同居中は子育てに関してちょっと他人事だった夫が、主体的に子どもに対して関心を持つようになり大きな変化を感じました。
今思えば、一緒に住んでいた頃には一緒に子どもを育てる感覚がありませんでした。夫とは一緒に住んでいるだけでした。1対1でこんなに子どものことを話すようになったのは別居してからです。
別居したことで変わり、子育てに対して主体的になった今の夫なら、このまま良い関係で離婚して離婚後も共同養育できるって思いました。
夫の転勤を機にふたたび同居生活
そこに大きな転機が。夫が東京勤務になったんです。一人暮らしでもするのだろうと思っていたのですが、夫は一緒に住むことを望んでいました。
夫はなんとなく復縁できると思っていたようですが、なあなあにして成り行きで同居再開してしまっては、同じことを繰り返す気がしたので、きちんと弁護士さんに入っていただき同居に向けた誓約書を交わすことにしました。
そして、約1年前に同居開始。今は夫婦・家族として再スタートしています。
二度目の同居で大きく変化を感じているのは、夫の子どもへの関わり方です。主体的に自分から子どもに関わることが圧倒的に増えました。
夫婦間も変わりましたね。以前は夫に負担をかけないよう育児を一手に担いそれで良いと思っていましたが、今は共有して協力できるようになりました。育児を一緒にやれている感覚です。
以前は私が何をしているか見えなかったようで私のことを暇だと思っていたようです。でも今は、育児や家事のやることの多さをわかってもらえるようになり助け合えています。
親と子は別の人格をもった1人の人間どうし
離婚しても、別居しても、子どもが両親から愛されていると感じられる、自由に会うことができる世の中になるといいなと心から思います。
私の中では、親と子はそれぞれ別の人格をもった1人の人間どうしなので、夫婦関係の課題と親子関係の課題は切り離して考えたいという思いがあり、パートナーに対する自分の感情について、子どもに同調や共感を求めることは絶対にしたくないなと思っていました。
また、お母さんとしてというより、1人の人間どうしとして子どもとの信頼関係を築いていきたいという思いが強くあります。
そのため、別居中の、子どもと父親の関わり方についてより良い方法を探っていくなかで、私が夫に対する感情を整理することは、子どもとは関係なく私自身が取り組むべき課題であり、その課題に子どもを巻き込んで待たせるべきではないと思い、早めに面会交流を始めました。

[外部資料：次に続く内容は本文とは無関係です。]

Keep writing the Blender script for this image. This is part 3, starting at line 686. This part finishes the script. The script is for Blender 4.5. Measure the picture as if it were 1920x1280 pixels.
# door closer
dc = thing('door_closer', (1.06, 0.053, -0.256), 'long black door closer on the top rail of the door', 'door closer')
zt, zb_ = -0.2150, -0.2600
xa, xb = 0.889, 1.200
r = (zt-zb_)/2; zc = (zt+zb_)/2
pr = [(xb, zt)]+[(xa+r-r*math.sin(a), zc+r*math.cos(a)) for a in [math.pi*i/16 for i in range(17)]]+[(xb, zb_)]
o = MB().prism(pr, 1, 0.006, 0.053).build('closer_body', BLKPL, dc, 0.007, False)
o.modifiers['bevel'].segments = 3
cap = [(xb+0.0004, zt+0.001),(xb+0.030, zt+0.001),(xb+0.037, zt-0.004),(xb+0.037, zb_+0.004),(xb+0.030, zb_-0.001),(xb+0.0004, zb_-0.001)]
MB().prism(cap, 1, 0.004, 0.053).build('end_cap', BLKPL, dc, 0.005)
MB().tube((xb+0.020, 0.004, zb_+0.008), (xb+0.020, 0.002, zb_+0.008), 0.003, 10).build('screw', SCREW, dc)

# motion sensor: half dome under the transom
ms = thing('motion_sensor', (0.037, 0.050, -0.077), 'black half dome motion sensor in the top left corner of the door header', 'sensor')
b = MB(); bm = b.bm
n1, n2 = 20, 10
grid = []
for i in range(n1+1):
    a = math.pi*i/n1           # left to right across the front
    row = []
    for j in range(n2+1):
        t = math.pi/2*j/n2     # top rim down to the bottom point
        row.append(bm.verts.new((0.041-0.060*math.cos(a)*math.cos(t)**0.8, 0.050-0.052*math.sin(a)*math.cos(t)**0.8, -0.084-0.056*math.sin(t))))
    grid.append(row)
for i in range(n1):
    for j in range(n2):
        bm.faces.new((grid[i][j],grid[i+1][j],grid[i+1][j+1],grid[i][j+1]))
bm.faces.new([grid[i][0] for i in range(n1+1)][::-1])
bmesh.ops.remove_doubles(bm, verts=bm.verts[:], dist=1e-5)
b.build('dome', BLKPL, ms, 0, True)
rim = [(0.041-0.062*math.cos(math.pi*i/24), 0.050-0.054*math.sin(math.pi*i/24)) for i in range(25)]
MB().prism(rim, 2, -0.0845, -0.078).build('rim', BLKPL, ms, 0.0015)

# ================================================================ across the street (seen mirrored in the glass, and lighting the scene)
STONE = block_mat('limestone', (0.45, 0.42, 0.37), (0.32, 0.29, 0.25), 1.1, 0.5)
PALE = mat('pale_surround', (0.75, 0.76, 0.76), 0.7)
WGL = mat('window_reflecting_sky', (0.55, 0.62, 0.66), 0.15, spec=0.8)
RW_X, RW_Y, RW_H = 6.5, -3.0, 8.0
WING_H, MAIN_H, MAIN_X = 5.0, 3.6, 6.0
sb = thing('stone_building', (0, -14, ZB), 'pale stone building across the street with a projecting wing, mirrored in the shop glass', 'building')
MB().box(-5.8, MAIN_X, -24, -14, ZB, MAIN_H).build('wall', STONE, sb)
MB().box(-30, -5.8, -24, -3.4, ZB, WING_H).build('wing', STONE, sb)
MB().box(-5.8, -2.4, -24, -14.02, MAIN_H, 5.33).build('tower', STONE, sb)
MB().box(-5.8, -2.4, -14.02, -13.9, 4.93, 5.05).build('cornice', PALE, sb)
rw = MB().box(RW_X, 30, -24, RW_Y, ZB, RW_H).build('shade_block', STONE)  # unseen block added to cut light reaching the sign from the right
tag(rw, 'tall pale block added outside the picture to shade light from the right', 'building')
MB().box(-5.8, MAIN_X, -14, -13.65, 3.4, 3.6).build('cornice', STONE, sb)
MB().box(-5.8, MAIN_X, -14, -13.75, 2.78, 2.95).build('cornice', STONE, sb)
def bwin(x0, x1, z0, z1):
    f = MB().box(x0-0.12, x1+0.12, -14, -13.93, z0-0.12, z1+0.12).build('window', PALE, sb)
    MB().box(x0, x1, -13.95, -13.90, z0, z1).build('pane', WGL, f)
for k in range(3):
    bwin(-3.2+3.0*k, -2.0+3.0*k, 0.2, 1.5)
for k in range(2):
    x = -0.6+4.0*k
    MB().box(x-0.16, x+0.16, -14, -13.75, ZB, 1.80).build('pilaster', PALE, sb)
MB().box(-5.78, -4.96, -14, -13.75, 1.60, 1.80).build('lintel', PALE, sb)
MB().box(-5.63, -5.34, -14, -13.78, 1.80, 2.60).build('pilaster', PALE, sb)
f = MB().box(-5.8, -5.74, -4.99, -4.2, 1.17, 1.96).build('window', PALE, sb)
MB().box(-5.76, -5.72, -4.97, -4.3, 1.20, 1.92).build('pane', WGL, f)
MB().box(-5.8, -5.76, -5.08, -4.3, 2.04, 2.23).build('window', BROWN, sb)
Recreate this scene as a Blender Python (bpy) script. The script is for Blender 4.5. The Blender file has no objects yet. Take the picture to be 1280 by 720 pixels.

親が子どもの成長過程でしてあげられることなんて、本当にわずかだと思っていますが、「無条件で、ありのままの自分で愛されている」と子どもが感じられるように、愛情を示していくことが、親がしてあげられる一番大切なことだと思うので、その機会だけは奪いたくなかったです。
そんななか、りむすびの活動を知ることができたことは、本当に幸運だったと思います。
1日1日を意識して生きる
私の場合は、共同養育に取り組むなかで、結果的に離婚に至らず、夫婦として再スタートを切りましたが、「再構築した」「復縁した」という過去形ではなく、1日1日、人対人として関係を築いていて、今日も、その過程の中にあります。そんな「今ここを生きている」意識を大切にしたいなと思っています。
親子と違って、夫婦はいつ終わってもおかしくない、いつでも今日にでも終わらせることのできる関係なんだということに気がついたので、それを敢えて「今日も」続けている目的を自分の中で確かめながら日々を生きたいと思います。